Unlike traditional penetration tests or periodic risk assessments, A Security says its platform continuously maps cross-domain attack paths across an organization. Its offensive and defensive AI agents stress test environments with scoped execution and full audit trails, then help remediate weaknesses both at the source and through compensating controls.
The company says the goal is not only to identify risk, but to prove whether an attack path is real and confirm that it has been closed.
“Today’s cyber defenders need a weapon that can beat weaponized AI to the punch,” said Guru Chahal, partner at Lightspeed. “We believe A Security is that platform. The days of theoretical risk are over. Threat actors are deploying agents that turn theory into practice 24/7.”
Cyberstarts General Partner Hila Zigman said the firm invested because AI is changing offensive cyber operations faster than many defenders realize.
“Attackers are already operating with autonomous capabilities, at a speed and scale defenders were never designed to handle,” she said. “What stood out to us about A from day one was the team’s deep understanding of real-world offensive operations, combined with a clear vision for how autonomous security must evolve in the AI era.”
Before founding A Security, Torati spent nearly two decades working with global enterprises on cyberattack response and resilience. He most recently served as director of enterprise security at incident response firm Sygnia, where he worked on advanced persistent threat cases and global incident response programs.
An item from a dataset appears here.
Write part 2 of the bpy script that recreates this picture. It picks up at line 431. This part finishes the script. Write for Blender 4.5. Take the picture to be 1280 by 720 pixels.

His co-founders, Omer Gull and Yuval Itzchakov, previously worked at Check Point Software, Hunters and the IDF’s Unit 8200, bringing experience in red-team operations, vulnerability research, AI engineering and cybersecurity infrastructure.
A Security says it is already working with large organizations in finance, healthcare, critical infrastructure and technology, where security teams are under pressure to validate and close real attack paths faster than manual testing cycles allow.
The company said the new funding will be used to scale growth and expand its autonomous offensive security platform.